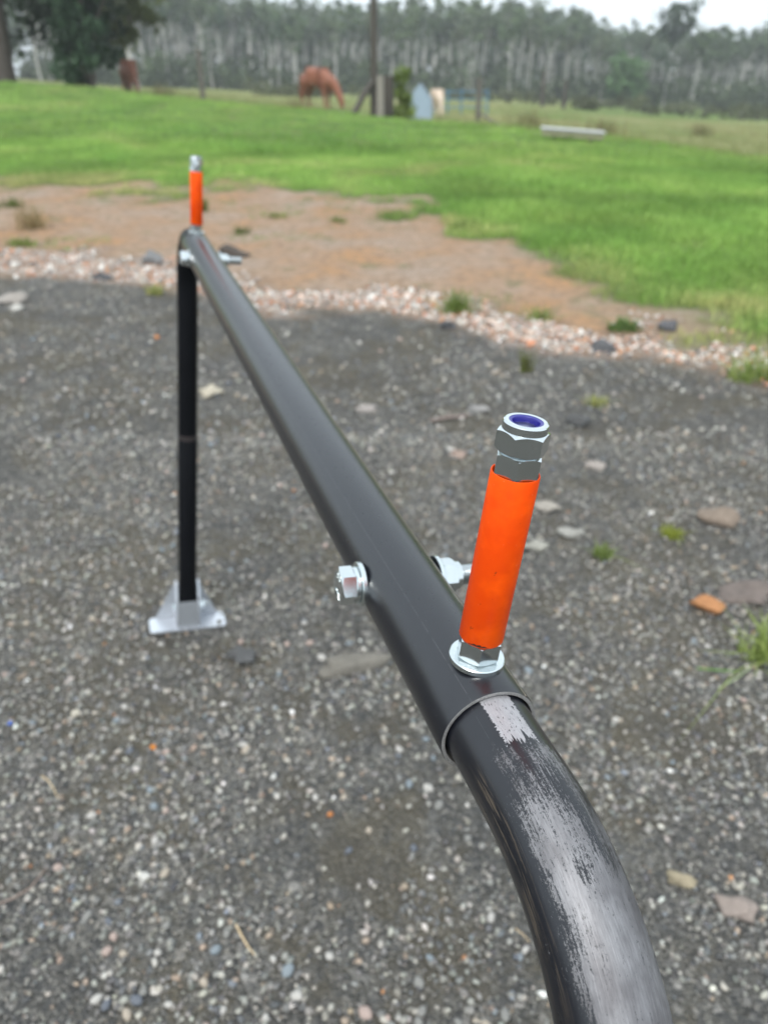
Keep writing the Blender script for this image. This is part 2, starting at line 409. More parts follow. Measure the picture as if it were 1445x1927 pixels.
# rank grass and dry stalks beyond the crest
n = 26000; y = 14 + 60 * rng.random(n) ** 1.3; x = rng.uniform(-.75, .8, n) * y
keep = ~((pazi(x, y) > 1080) & (y > 48)) & (y > crest_d(pazi(x, y)) + .5) & (hnoise(x, y, 3) + rng.random(n) * .4 > .5); x, y = x[keep], y[keep]
k = hnoise(x, y, 4)[:, None]; cc = np.array((.16, .22, .06)) * (1 - k) + np.array((.38, .34, .17)) * k
p3 = blades(x, y, .08 + .22 * hnoise(x, y, 2.5) ** 2 + .05 * rng.random(len(x)), .014, cc, 4, .1, .5, 1)
tag(grass_obj('pasture_grass', [p3]), kind='stuff')
# thin seedlings on the bare soil
x = rng.uniform(-.7, .75, 9000); y = np.interp(x, *L2) + rng.random(9000) * 4.4; x = x * y
b_, s_, g_, p_ = regions(x, y); k = (s_ > .4) & (hnoise(x, y, .55) > .72) & (hnoise(x, y, .16) > .4); x, y = x[k], y[k]
tag(grass_obj('seedling_grass', [blades(x, y, np.full(len(x), .03), .004, green(len(x), x, y, .3) * .8, 4, .02, .8)]), kind='stuff')

# named tufts
def tuft(px, py, rad, hgt, n, label, dry=0., wd=.004, lean=.7, cat='grass tuft', name='grass_tuft', tint=(1, 1, 1), group=None):
    p = ground_at(px, py); xx = p.x + rng.normal(0, rad * .36, n); yy = p.y + rng.normal(0, rad * .28, n); hgt *= 1.35; tint = (tint[0] * .92, tint[1] * .74, tint[2] * .9); dry += .12; lean *= 1.25
    v, f, c = blades(xx, yy, np.full(n, hgt), wd, green(n, xx * 0 + px * .37, yy, dry) * np.array(tint), 3, rad * .12, lean)
    me = mesh_np(name, v - np.array(p), f, MGR, c); o = link(name, me, None, p); return tag(o, label, cat, group)
tuft(1262, 1008, .03, .022, 60, 'bright yellow-green mossy clump on the gravel, right of the orange peg', .1, .004, .7, tint=(1.5, 1.25, .8))
tuft(1132, 1048, .035, .035, 26, 'small green tuft on the gravel beside the orange peg, with a pale stone behind it', 0)
tuft(1435, 1240, .05, .075, 30, 'largest spiky green tuft at the right edge of the gravel', 0, .005, 1.0)
tuft(1122, 762, .06, .035, 30, 'low green tuft on dark gravel just below the pink rubble, right side', .2)
tuft(860, 588, .10, .10, 60, 'lush green tuft growing out of the pink rubble line', 0, .006)
tuft(292, 553, .07, .05, 34, 'small green tuft on the gravel edge just left of the far black leg', 0, .006)
tuft(1172, 622, .08, .06, 34, 'dark green leafy tuft in the rubble at right', 0, .01, tint=(.6, .7, .8))
tuft(1012, 602, .09, .06, 30, 'olive grass tuft on the orange soil above the rubble', .3, .006, tint=(.8, .8, .8))
tuft(990, 700, .03, .09, 14, 'thin upright weed standing on the dark gravel right of the crossbar', 0, .006, .3, tint=(.6, .6, .6))
tuft(62, 430, .16, .16, 46, 'tall dry bushy tuft on the bare soil at far left', .7, .006, tint=(.8, .75, .8))
tuft(18, 390, .14, .08, 30, 'dark low tuft at the left edge near the lawn', 0, .008, tint=(.6, .6, .6))
tuft(42, 462, .16, .05, 60, 'flat green tuft just behind the rubble at far left', 0, .008)
tuft(525, 410, .13, .05, 34, 'small green tuft on bare soil right of the far peg', 0, .007, tint=(.75, .75, .75))
tuft(632, 418, .10, .045, 26, 'tiny green tuft on bare soil nearest the lawn edge', 0, .007, tint=(.7, .7, .7))
tuft(458, 440, .10, .06, 24, 'dull olive tuft on bare soil behind the far bolt', .3, .006, tint=(.7, .7, .7))
tuft(385, 398, .05, .12, 18, 'upright thin green weed on the soil beside the far orange peg', 0, .007, .3, tint=(.7, .7, .7))
tuft(1425, 715, .16, .10, 60, 'yellowish grass clump at the right end of the rubble line', .4, .006)
tuft(880, 432, .18, .07, 60, 'olive grass clump spreading over the bare soil at the lawn edge', .2, .007, tint=(.8, .8, .8))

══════

_Your goal_
Reproduce all of the material exactly, apart from the pictures.

_Solution for this problem_
Keep writing the Blender script for this image. This is part 2, starting at line 409. More parts follow. Measure the picture as if it were 1445x1927 pixels.
# rank grass and dry stalks beyond the crest
n = 26000; y = 14 + 60 * rng.random(n) ** 1.3; x = rng.uniform(-.75, .8, n) * y
keep = ~((pazi(x, y) > 1080) & (y > 48)) & (y > crest_d(pazi(x, y)) + .5) & (hnoise(x, y, 3) + rng.random(n) * .4 > .5); x, y = x[keep], y[keep]
k = hnoise(x, y, 4)[:, None]; cc = np.array((.16, .22, .06)) * (1 - k) + np.array((.38, .34, .17)) * k
p3 = blades(x, y, .08 + .22 * hnoise(x, y, 2.5) ** 2 + .05 * rng.random(len(x)), .014, cc, 4, .1, .5, 1)
tag(grass_obj('pasture_grass', [p3]), kind='stuff')
# thin seedlings on the bare soil
x = rng.uniform(-.7, .75, 9000); y = np.interp(x, *L2) + rng.random(9000) * 4.4; x = x * y
b_, s_, g_, p_ = regions(x, y); k = (s_ > .4) & (hnoise(x, y, .55) > .72) & (hnoise(x, y, .16) > .4); x, y = x[k], y[k]
tag(grass_obj('seedling_grass', [blades(x, y, np.full(len(x), .03), .004, green(len(x), x, y, .3) * .8, 4, .02, .8)]), kind='stuff')

# named tufts
def tuft(px, py, rad, hgt, n, label, dry=0., wd=.004, lean=.7, cat='grass tuft', name='grass_tuft', tint=(1, 1, 1), group=None):
    p = ground_at(px, py); xx = p.x + rng.normal(0, rad * .36, n); yy = p.y + rng.normal(0, rad * .28, n); hgt *= 1.35; tint = (tint[0] * .92, tint[1] * .74, tint[2] * .9); dry += .12; lean *= 1.25
    v, f, c = blades(xx, yy, np.full(n, hgt), wd, green(n, xx * 0 + px * .37, yy, dry) * np.array(tint), 3, rad * .12, lean)
    me = mesh_np(name, v - np.array(p), f, MGR, c); o = link(name, me, None, p); return tag(o, label, cat, group)
tuft(1262, 1008, .03, .022, 60, 'bright yellow-green mossy clump on the gravel, right of the orange peg', .1, .004, .7, tint=(1.5, 1.25, .8))
tuft(1132, 1048, .035, .035, 26, 'small green tuft on the gravel beside the orange peg, with a pale stone behind it', 0)
tuft(1435, 1240, .05, .075, 30, 'largest spiky green tuft at the right edge of the gravel', 0, .005, 1.0)
tuft(1122, 762, .06, .035, 30, 'low green tuft on dark gravel just below the pink rubble, right side', .2)
tuft(860, 588, .10, .10, 60, 'lush green tuft growing out of the pink rubble line', 0, .006)
tuft(292, 553, .07, .05, 34, 'small green tuft on the gravel edge just left of the far black leg', 0, .006)
tuft(1172, 622, .08, .06, 34, 'dark green leafy tuft in the rubble at right', 0, .01, tint=(.6, .7, .8))
tuft(1012, 602, .09, .06, 30, 'olive grass tuft on the orange soil above the rubble', .3, .006, tint=(.8, .8, .8))
tuft(990, 700, .03, .09, 14, 'thin upright weed standing on the dark gravel right of the crossbar', 0, .006, .3, tint=(.6, .6, .6))
tuft(62, 430, .16, .16, 46, 'tall dry bushy tuft on the bare soil at far left', .7, .006, tint=(.8, .75, .8))
tuft(18, 390, .14, .08, 30, 'dark low tuft at the left edge near the lawn', 0, .008, tint=(.6, .6, .6))
tuft(42, 462, .16, .05, 60, 'flat green tuft just behind the rubble at far left', 0, .008)
tuft(525, 410, .13, .05, 34, 'small green tuft on bare soil right of the far peg', 0, .007, tint=(.75, .75, .75))
tuft(632, 418, .10, .045, 26, 'tiny green tuft on bare soil nearest the lawn edge', 0, .007, tint=(.7, .7, .7))
tuft(458, 440, .10, .06, 24, 'dull olive tuft on bare soil behind the far bolt', .3, .006, tint=(.7, .7, .7))
tuft(385, 398, .05, .12, 18, 'upright thin green weed on the soil beside the far orange peg', 0, .007, .3, tint=(.7, .7, .7))
tuft(1425, 715, .16, .10, 60, 'yellowish grass clump at the right end of the rubble line', .4, .006)
tuft(880, 432, .18, .07, 60, 'olive grass clump spreading over the bare soil at the lawn edge', .2, .007, tint=(.8, .8, .8))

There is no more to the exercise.